November 1, 2013 Written by  Comments Print

Try Employee Volunteerism
"Working for a startup employees often work around the clock and at times can need more work. While our business was developing, some employees found they didn’t have enough full-time work. In order to provide them with a consistent full-time salary, we decided to pay them to volunteer to make up for the missing hours. Supporting paid volunteer hours has built morale and developed a cool culture."

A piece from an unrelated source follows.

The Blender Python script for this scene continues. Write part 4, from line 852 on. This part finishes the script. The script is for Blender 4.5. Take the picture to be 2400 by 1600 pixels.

- Jason Jannati | Co-Founder, greeNEWit

Vacations Demonstrates Responsibility
"At Her Campus, we don't have a set number of vacation days for employees per year. Everyone is expected to work their hardest and do their best possible job at their job, and we leave it up to them how much vacation time they want to take. This way, employees feel control over their own schedules and recognize that they are valued by the results of their work rather than by the hours put in."
- Stephanie Kaplan | Co-Founder, CEO and Editor-in-Chief, Her Campus Media

Balance Is Key
"It's a great model if you balance it with performance measures and guidelines. Employees have to be accountable to perform and should be rewarded when they work hard to get things done quickly. If it's all about performance, they'll hold each other accountable, both on taking too much vacation and on not taking enough."
- Susan Strayer LaMotte | Founder & Principal Consultant, exaqueo

Potentially a Disaster
"Zappos pays certain people to leave after finishing their training program. This makes sense. Paying people to take vacation time does not. Businesses pay for productivity, not for vacations. In the short run, employing this type of policy may be good for publicity and promoting a cool company culture, but it's a disaster in the long run. A great culture can co-exist with structure."